I started working with Django last week. The documentation is complete, organized, and located in one indexed portion of the website. You can download a PDF of the entire thing and it’s better than any O’Reilly book you could possibly buy about Django. If you land on a page for an old version of the framework, it lets you know.

The same thing goes for Postgres.

The same thing goes for Symfony.

The same thing goes for Rails.

The same thing goes for React.

These are tools that want to be used. It’s obvious from the onboarding tutorials in each of these that they want to make the process easy for noobs.

Contrast this with Drupal. I had been poking at and trying to figure out Drupal for almost a year (getting actual work done with Wordpress in the meantime) before I picked up a book that finally cleared it up for me. Oh! Drupal isn’t supposed to do anything! You have to go module shopping to make it do simple things! And you have to go buy a book to tell you that!

And the situation has only gotten worse now that Acquia has decided to throw away over a decade of community knowledge about how to build Drupal sites. Where’s the simple onboarding tutorial in here (?), because i can’t find it.

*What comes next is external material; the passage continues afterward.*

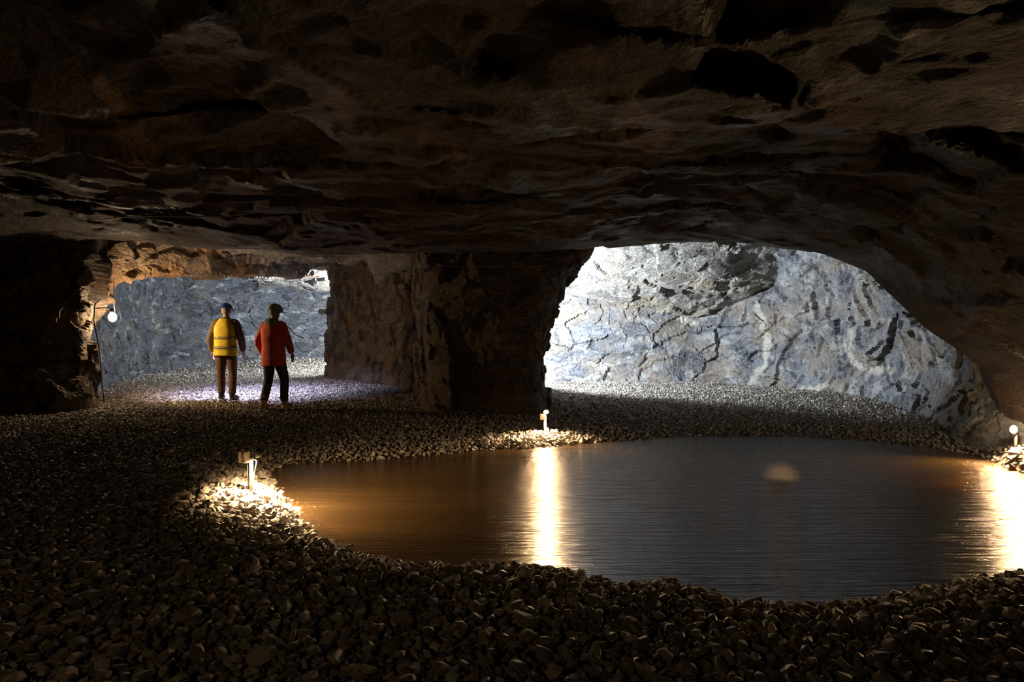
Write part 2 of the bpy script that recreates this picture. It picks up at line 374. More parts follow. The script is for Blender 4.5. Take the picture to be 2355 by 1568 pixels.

I’m not saying that Drupal 8 is going to fail - god knows it is a ginormous step forward in SO many ways - but if it does it’ll be because the Drupal project takes building things far more seriously than it does anything else, especially teaching others how to use those things. The smartest thing that Acquia could do at this point for the future of Drupal would be to put a complete moratorium on any new features until the currently existing features are covered with this level of official documentation.